Nonostante il traino di uno scatenato Timothée Chalamet, che pochi giorni fa ha infiammato (e diviso) l'opinione pubblica con il suo personalissimo acceptance speech dopo aver ritirato lo Screen Actors Guild Award come miglior attore cinematografico, A Complete Unknown floppa e se ne torna a casa con un bilancio di zero premi su otto candidature, come accadde ad esempio a The Elephant Man del compianto maestro David Lynch nel 1981. Un verdetto alquanto ingeneroso, quasi punitivo per certi versi, dal momento che James Mangold, pur non avendo il talento cristallino di Pablo Larraín, maestro del biopic contemporaneo, né la personalità di Todd Haynes (sempre a proposito di Bob Dylan...) o di Ken Russell, colui che ha rivoluzionato con spirito visionario e fiammeggiante le biografie musicali negli anni '70, ha dimostrato, ancora una volta, di sapersi muoversi con disinvoltura entro i binari di un raffinato classicismo d'altri tempi, proprio come aveva già dimostrato in passato con buonissimi film come L'amore brucia l'anima (2005), Quel treno per Yuma (2007) o Le Mans '66 (2019).
Se il monumentale kolossal in VistaVision 70mm The Brutalist si è aggiudicato gli unici tre premi a cui realisticamente potesse ambire, ovvero Miglior attore protagonista (Adrien Brody), Miglior fotografia e Miglior colonna sonora (ma possiamo immaginare l'ira funesta di Brady Corbet per il mancato riconoscimentoi alla regia), lo scettro della più cocente batosta della serata va senza dubbio a Emilia Pérez di Jacques Audiard, che si porta a casa due striminzite statuette, Miglior attrice non protagonista (Zoe Saldaña) e Miglior canzone originale (El mal) su ben tredici nomination.
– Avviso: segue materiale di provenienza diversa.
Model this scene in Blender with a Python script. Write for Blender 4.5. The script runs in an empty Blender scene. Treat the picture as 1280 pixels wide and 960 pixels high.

Un esito ampiamente previsto, a seguito del tanto chiacchierato "affaire Gascón", che ha tenuto banco a livello mediatico generando conseguenze davvero preoccupanti. Un grande, grandissimo film, finito in un baratro senza via d'uscita.

E allora, cosa resterà di questi Oscar 2025? Rimarranno impressi l'omaggio alla saga James Bond, Ariana Grande che rende un commovente tributo a Los Angeles, devastata dagli incendi, interpretando l'intramontabile Somewhere over the Rainbow, Isabella Rossellini nel suo magnifico abito di velluto blu (chapeau), l'incredibile assenza di Alain Delon nel video-tributo "In Memoriam" (sigh!), ma soprattutto rimarrà indelebile il ricordo del trionfo assoluto, incontestabile e per svariati motivi inaspettato di un film che segna profondamente la contemporaneità, sotto gli occhi di un'America dilaniata in questo preciso momento storico da sciagurati e preoccupanti scenari geopolitici. Vince un film che deforma l'american dream, ormai sempre più simile a un incubo a occhi aperti, ribaltando dall'interno il cliché della favola a lieto fine e mettendo in luce i risvolti più amari di una cultura massificata e priva di valori autentici. Hollywood osanna il film indie antihollywoodiano più anarchico e vitale dell'anno, in un gesto liberatorio reso forse possibile solo dall'uscita di scena Emilia Pérez, altro magnifico film ultra moderno destinato, fino a qualche mese fa, a sbaragliare la concorrenza. Sembra davvero lontana anni luce l'epoca del conservatorismo esasperato anni '90, quando un modesto film in costume come Shakespeare in Love poteva aggiudicarsi sette statuette. Certo, in tempi molto più recenti sono arrivati anche investiture ben peggiori (ce lo ricordiamo tutti il trionfo di Coda – In segni del cuore nel 2022, vero?), ma poco importa, the show must go on: in questa edizione, gli Oscar hanno spazzato via la puzza di naftalina dai premi e, soprattutto, come nelle annate migliori, si sono posti come manfestazione in grado di diventare specchio della contemporaneità, delle tendenze più autentiche dell'industria cinematografica dei giorni nostri. W gli Oscar, W Anora!